Many law offices do bankruptcies, but few lawyers actually do them. I will personally see your case through from beginning to end.
Many law offices do bankruptcies, but few lawyers actually do them. I will personally see your case through from beginning to end. I do not rely on paralegals or software to prepare your case. I do eveything.
When your finances are over-extended, or you face bills that you cannot satisfy, Bankruptcy might be the answer. The United States Bankruptcy Laws create a structured, predictable, and safe way to eliminate or reorganize your debts.
There are various types of bankruptcy cases. Each has its own advantages and disadvantages. The type of bankruptcy must be selected with great care. The decision must be based on many aspects of your unique situation. I offer comprehensive consultations and open access to all of my clients so that we can make an informed decision.
The role of Bankruptcy in the American economy
Although not readily apparent, bankruptcy is an essential component of our economy. Without it, our economy could not function. We Americans are, by tradition and spirit, risk takers and optomists. We build businesses from scratch, invest in untried ideas, we explore and we attempt—sometimes as a nation, always as individuals. Many times, our explorations lead to discoveries, our risks lead to rewards, and our optimism proves well founded. Other times, we are not so lucky.

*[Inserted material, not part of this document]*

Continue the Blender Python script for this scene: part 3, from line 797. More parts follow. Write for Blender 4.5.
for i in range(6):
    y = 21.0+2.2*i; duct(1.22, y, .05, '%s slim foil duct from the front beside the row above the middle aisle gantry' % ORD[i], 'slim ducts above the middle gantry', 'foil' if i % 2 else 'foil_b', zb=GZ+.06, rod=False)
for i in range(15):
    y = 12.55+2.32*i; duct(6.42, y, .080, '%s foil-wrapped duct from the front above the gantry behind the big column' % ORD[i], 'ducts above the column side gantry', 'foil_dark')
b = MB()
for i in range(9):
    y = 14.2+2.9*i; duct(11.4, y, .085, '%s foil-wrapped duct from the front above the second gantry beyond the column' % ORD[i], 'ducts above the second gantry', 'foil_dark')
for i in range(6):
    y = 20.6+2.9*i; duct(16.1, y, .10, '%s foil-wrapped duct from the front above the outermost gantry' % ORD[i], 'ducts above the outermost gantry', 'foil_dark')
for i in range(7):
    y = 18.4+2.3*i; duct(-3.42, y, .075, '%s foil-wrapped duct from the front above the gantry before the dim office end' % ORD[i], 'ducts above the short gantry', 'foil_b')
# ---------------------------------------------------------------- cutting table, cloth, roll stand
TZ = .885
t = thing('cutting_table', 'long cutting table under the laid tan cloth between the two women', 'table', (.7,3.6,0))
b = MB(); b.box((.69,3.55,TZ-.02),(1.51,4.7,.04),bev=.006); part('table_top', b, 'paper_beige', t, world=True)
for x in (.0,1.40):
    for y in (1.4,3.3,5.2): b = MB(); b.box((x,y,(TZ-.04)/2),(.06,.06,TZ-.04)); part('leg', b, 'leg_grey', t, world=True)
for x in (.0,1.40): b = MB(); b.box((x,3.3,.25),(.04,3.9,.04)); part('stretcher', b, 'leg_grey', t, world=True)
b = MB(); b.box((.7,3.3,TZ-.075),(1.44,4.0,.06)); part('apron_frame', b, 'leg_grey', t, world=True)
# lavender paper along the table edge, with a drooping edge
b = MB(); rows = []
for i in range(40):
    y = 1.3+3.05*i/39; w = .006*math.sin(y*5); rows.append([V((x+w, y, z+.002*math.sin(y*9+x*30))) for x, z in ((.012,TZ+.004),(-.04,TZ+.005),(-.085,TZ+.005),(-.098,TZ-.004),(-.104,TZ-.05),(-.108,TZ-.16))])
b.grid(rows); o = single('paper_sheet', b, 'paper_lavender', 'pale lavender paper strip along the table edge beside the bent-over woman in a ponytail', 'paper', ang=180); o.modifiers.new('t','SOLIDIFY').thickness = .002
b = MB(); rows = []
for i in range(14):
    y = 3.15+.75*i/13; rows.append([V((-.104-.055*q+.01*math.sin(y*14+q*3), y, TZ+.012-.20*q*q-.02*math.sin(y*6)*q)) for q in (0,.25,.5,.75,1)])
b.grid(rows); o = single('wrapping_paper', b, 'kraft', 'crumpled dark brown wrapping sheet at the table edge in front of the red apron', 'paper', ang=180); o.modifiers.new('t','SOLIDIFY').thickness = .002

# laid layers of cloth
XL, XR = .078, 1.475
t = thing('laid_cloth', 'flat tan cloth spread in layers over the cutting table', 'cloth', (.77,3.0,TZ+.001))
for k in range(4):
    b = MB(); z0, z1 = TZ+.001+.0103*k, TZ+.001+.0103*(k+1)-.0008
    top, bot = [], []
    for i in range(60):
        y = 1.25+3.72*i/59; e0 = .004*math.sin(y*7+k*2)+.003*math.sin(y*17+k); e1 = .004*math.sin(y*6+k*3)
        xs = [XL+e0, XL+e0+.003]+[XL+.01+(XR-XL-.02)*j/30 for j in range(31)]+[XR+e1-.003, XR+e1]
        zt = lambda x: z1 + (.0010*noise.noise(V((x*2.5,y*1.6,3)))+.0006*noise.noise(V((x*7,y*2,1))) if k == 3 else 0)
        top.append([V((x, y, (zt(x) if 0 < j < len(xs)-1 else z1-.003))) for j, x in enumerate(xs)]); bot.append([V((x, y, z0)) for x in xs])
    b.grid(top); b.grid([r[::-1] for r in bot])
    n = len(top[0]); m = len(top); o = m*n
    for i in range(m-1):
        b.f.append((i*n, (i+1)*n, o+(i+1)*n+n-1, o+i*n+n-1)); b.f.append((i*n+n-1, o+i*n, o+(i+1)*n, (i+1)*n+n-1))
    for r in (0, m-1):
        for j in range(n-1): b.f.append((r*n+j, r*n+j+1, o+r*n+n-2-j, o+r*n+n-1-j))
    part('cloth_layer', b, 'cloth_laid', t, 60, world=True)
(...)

In feudal England, from wence our legal system traces much of its lineage, the consequence to falling behind on a debt, was time in prison. Given the substantial risk of incarceration or worse, few people in the laboring class had the nerve to even contemplate borrowing. Without borrowing, there is no growth. No business investment, no personal investment. The rich got richer and the workers had few opportunities to advance.
Our American system learned much from those oppressive laws of the old world. We created a society not of classes, but of equals. All persons have the right to progress, to own property, to work for their own advancement, to provide for their families as they see fit, and to take risks without unfair consequences. Bankruptcy is the great leveler between classes. It allows all of us the ability to take chances with investment and spending—two things that are absolutely essential to our economy. Individuals can finance the purchase of a house or a car, businesses can invest in new markets or products. These things would not be realistically possible without the protections afforded by bankruptcy.
The equation is balanced by the fact that creditors will charge you interest and fees on money lent. Whenever a creditor agrees to lend money in an arm’s length transaction, that creditor is calculating the likelihood of a default. The interest rate the creditor charges you is directly related to this calculation. The creditor views the loan purely as a business transaction (which it is). All other things being equal, a creditor will charge more interest for risky loans. It is also very important to remember that if the banks didn’t make money by lending money, they wouldn’t lend money.
The effect of bankruptcy on a creditor
Although it may be hard to believe, the bankruptcy system is actually a tremendous benefit to creditors. Aside from encouraging entrepreneurship, investment and growth, bankruptcy also serves as a fair, predictable, and low cost forum for multiple creditors to settle their accounts with a person or business. Without a bankruptcy process, the creditor who was the first to file a lawsuit would tend to collect the most money. This would pit each of the creditors against each other, and all against you. The bankruptcy process allows for the orderly, non-adversarial closure or satisfaction for each of the creditors. This is the bankruptcy trustee’s job.
If your bankruptcy estate has assets, then the creditors will each receive a share of the value of these assets. If your estate has no assets, then the creditors will receive nothing. However, the creditors are not forced to expend time and money in court.
Perhaps even more revealing is the multi-billion dollar debt collections market. In this industry, creditors will often sell the right to attempt to collect a debt to a third party collector. The creditor will sell the debt for tiny fractions of the amount owing—literally pennies on the dollar. The creditor makes a simple business decision that the tax write-off is more valuable than the debt. Besides, it has likely already received a substantial amount of interest from you and a percentage fee of the original purchase. In a typical loan (credit card purchase, etc.), the fees charged, the interest paid, the proceeds from the sale of the debt, and the cash-equivalent value of the tax deduction will likely add up to significantly more that the principal borrowed. The banks are not losing money on defaulted loans. They are simply not making as much as they wanted to.